Hint

Good question

Here is my solution (like Istekolympiadteam said using Ceva) Let $CX\cap AB=C'$ Since $C-X-Y$ Also $CY\cap AB=C'$ Let's apply Ceva for triangle $ABC$ and cevians $CC',BN,AQ$ $\Longrightarrow$ $\frac{AC'}{BC'}=\frac{CQ}{BQ}$ Now Let's apply Ceva for triangle $ABC$ and cevians $CC',BP,AM$ $\Longrightarrow$ $\frac{AC'}{C'B}=\frac{PA}{PC}$ So $\frac{PA}{PC}=\frac{CQ}{BQ}=\frac{AC-PA}{BC-PC}$ equivalently $\frac{PA}{PC}=\frac{AC}{BC}$ and we have $\frac{AC}{BC}=\frac{PA}{PC}=\frac{AC'}{C'B}$ which means $CC'$ is the angle-bisector of $\measuredangle ACB$.

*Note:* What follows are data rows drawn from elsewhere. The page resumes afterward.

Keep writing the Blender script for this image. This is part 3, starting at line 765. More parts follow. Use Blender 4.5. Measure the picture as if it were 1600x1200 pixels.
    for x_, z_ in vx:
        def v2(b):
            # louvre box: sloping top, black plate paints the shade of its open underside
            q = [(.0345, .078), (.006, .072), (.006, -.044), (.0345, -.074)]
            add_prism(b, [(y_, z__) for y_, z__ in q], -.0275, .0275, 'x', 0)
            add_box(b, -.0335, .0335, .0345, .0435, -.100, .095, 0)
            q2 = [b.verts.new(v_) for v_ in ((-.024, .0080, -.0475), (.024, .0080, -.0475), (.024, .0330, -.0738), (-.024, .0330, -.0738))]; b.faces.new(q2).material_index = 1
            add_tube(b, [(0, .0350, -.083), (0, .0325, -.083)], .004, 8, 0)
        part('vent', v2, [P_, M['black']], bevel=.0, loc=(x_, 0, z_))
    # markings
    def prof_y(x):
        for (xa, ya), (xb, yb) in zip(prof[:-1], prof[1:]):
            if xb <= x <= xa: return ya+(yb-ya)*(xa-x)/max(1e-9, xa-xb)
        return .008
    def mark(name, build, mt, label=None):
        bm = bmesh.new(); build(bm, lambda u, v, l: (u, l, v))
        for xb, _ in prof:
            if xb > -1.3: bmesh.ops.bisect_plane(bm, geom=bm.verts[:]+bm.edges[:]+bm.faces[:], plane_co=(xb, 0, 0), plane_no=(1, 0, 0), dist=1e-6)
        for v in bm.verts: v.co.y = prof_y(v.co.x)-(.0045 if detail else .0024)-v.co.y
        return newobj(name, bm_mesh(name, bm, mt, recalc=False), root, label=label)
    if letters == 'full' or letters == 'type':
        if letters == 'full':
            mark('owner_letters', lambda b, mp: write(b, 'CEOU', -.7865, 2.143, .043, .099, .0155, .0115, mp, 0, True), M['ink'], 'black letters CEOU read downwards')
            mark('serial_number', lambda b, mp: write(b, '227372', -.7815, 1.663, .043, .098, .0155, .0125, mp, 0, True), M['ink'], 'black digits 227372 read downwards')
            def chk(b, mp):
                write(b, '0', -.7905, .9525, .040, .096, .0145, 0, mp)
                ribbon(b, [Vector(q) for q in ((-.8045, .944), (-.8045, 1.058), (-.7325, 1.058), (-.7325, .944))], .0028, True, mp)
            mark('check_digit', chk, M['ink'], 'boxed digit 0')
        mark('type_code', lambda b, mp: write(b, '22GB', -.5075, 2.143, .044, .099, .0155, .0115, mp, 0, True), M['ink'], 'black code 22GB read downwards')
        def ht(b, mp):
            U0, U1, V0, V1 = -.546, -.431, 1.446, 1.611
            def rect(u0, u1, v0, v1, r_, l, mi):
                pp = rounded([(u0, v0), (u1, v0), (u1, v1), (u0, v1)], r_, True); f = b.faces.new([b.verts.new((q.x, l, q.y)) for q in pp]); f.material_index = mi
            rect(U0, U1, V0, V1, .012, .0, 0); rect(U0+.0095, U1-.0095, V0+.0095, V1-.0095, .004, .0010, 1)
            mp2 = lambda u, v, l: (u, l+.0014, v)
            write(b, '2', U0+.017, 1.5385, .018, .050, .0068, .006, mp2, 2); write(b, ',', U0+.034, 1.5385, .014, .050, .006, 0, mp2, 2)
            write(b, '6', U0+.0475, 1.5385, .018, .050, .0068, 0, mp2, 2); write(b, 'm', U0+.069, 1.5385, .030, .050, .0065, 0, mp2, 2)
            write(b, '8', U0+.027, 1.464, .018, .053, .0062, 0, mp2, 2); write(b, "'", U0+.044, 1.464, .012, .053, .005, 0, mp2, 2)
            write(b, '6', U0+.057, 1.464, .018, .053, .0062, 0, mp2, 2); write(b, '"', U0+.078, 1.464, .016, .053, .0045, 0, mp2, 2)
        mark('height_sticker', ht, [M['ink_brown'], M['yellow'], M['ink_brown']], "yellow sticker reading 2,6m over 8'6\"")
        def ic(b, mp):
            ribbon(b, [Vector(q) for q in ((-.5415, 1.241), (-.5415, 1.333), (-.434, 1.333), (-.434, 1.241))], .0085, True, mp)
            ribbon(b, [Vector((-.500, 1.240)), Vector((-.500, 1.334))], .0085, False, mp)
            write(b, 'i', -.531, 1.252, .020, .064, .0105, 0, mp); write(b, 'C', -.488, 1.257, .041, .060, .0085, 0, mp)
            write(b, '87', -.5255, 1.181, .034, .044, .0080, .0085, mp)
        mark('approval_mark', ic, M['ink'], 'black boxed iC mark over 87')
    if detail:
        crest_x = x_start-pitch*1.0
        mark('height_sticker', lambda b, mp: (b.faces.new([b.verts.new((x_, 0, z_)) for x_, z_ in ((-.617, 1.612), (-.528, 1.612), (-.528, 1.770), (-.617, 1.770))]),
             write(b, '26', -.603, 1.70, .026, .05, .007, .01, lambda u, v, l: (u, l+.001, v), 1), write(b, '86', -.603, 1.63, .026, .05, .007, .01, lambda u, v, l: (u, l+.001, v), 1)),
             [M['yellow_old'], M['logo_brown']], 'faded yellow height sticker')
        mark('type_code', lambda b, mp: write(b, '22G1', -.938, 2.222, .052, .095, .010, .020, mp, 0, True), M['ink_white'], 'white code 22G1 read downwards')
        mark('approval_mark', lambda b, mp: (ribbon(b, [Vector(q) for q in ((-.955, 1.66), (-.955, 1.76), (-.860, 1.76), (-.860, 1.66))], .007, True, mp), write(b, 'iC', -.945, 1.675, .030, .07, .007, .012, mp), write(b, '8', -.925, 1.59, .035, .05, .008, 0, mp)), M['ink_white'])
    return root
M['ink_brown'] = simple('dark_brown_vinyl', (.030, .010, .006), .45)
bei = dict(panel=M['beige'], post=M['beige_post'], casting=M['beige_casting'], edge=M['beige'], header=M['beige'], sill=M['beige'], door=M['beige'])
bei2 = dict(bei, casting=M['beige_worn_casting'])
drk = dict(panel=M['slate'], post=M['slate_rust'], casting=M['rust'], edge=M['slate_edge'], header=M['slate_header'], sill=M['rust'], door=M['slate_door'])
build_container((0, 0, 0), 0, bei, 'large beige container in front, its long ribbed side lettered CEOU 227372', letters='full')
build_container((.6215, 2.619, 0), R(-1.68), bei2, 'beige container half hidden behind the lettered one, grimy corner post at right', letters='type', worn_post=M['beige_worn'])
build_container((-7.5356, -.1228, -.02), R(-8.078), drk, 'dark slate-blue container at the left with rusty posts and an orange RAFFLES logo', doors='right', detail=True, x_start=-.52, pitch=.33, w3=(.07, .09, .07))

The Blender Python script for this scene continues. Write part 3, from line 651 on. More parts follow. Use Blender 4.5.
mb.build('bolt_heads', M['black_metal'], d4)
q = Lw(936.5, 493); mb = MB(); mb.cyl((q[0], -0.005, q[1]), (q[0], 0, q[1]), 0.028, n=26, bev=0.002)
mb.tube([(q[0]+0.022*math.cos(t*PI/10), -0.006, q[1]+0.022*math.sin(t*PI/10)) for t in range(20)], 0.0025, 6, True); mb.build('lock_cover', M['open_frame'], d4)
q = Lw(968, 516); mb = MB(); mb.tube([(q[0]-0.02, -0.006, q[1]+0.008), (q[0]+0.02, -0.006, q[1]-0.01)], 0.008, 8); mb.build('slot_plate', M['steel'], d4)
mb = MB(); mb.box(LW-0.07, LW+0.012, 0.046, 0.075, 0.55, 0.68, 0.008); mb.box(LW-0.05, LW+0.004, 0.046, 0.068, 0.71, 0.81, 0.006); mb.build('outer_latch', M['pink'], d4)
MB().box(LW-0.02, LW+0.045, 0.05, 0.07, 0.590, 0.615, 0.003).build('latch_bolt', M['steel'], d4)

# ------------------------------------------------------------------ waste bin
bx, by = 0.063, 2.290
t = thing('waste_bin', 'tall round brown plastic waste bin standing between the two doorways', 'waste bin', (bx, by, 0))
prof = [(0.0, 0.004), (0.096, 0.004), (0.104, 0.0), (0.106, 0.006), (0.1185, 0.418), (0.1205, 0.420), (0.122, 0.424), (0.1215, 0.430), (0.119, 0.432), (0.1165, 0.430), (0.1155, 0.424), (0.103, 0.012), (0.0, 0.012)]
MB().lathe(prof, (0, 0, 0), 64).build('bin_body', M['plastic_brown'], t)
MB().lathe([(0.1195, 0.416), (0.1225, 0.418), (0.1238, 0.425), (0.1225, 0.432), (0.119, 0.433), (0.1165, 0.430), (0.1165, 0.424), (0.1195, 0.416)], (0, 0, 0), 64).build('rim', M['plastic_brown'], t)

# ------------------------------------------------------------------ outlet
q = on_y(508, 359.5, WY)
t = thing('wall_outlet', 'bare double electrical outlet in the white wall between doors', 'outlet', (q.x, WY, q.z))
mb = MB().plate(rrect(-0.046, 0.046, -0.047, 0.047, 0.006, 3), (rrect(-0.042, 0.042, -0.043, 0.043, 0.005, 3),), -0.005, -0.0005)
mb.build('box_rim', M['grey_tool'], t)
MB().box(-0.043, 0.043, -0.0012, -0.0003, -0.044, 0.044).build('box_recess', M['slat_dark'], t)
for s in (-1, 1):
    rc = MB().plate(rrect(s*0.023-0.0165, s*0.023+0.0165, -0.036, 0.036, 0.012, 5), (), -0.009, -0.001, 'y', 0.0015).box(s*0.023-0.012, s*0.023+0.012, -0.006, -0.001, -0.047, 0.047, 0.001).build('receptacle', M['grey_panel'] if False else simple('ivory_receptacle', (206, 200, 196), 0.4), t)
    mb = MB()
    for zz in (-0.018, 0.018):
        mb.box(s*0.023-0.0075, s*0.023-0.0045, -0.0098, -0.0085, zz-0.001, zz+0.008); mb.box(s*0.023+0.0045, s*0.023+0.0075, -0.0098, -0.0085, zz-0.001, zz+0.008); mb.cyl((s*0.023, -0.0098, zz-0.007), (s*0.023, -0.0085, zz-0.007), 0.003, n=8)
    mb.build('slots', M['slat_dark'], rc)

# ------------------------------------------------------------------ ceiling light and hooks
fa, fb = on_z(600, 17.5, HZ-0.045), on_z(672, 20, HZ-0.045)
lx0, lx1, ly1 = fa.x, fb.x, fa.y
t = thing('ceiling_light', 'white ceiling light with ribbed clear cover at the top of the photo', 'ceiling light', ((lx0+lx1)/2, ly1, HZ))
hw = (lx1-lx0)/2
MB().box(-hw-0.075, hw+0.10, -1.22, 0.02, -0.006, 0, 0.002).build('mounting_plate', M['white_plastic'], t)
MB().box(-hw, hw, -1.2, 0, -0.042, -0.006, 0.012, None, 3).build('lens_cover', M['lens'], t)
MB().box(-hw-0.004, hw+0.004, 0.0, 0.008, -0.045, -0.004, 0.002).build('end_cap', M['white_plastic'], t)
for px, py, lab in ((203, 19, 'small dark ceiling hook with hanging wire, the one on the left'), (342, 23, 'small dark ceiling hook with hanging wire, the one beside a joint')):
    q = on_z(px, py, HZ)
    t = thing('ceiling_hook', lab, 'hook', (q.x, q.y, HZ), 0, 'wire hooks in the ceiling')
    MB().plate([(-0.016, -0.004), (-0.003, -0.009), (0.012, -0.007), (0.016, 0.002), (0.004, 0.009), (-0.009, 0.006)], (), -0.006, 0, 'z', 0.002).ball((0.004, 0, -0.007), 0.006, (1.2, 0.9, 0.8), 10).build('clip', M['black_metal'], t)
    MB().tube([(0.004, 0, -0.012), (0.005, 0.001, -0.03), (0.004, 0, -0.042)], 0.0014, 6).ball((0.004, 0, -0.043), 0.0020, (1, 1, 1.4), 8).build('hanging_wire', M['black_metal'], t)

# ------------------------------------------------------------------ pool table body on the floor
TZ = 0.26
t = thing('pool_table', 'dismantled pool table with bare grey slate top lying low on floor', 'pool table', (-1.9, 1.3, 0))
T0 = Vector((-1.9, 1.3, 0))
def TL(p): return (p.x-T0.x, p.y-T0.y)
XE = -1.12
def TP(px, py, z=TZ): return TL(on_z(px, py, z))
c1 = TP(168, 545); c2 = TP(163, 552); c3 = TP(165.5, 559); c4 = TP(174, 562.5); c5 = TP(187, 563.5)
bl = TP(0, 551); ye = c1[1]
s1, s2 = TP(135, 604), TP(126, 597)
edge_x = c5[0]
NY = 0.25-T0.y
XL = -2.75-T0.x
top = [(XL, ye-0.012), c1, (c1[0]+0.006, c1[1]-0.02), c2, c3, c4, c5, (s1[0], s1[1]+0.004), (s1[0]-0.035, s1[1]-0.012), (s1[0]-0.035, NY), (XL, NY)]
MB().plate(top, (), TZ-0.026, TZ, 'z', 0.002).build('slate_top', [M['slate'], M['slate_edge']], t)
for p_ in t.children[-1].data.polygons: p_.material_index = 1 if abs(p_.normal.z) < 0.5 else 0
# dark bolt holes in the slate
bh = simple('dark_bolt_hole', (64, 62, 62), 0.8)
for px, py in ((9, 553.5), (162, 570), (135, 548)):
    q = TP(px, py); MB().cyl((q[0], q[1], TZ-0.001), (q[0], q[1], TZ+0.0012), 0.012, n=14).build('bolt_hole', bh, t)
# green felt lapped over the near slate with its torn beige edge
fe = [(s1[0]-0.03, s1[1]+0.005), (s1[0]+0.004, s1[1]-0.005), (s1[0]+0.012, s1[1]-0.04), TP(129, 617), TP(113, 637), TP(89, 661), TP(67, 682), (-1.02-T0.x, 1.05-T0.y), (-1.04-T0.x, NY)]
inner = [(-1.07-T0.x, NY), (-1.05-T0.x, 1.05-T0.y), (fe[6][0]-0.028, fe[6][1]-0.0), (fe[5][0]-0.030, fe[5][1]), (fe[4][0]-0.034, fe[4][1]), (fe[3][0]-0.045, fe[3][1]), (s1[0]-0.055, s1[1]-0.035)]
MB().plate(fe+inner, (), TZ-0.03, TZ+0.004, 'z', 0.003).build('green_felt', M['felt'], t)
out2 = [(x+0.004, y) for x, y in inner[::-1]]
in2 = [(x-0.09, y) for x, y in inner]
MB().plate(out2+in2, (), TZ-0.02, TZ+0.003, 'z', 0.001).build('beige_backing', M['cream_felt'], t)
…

Using menelaus on triangle $AQM$ we get: $$\dfrac{AY}{YQ} \cdot \dfrac{QC}{CM} \cdot \dfrac{MX}{XA} = 1.$$Using the generalized angle bisector theorem it is easy to get: $$\dfrac{AY}{YQ} = \dfrac{BC}{BQ}$$$$\dfrac{AX}{XM} = 2 \cdot \dfrac{AP}{PC}.$$By substituting the first one in the equation given by Menelaus we get $\dfrac{AX}{XM} = 2 \cdot \dfrac{QC}{QB}$. Therefore $$\dfrac{AP}{PC} = \dfrac{QC}{QB} = \dfrac{AP+QC}{PC+QB} = \dfrac{s-a+s-c}{a} = \dfrac{b}{a}.$$Therefore we have $\dfrac{AX}{XM} = \dfrac{2b}{a} = \dfrac{AC}{CM}$ which means $CX$ bisects $\angle ACM \equiv ACB$ as desired.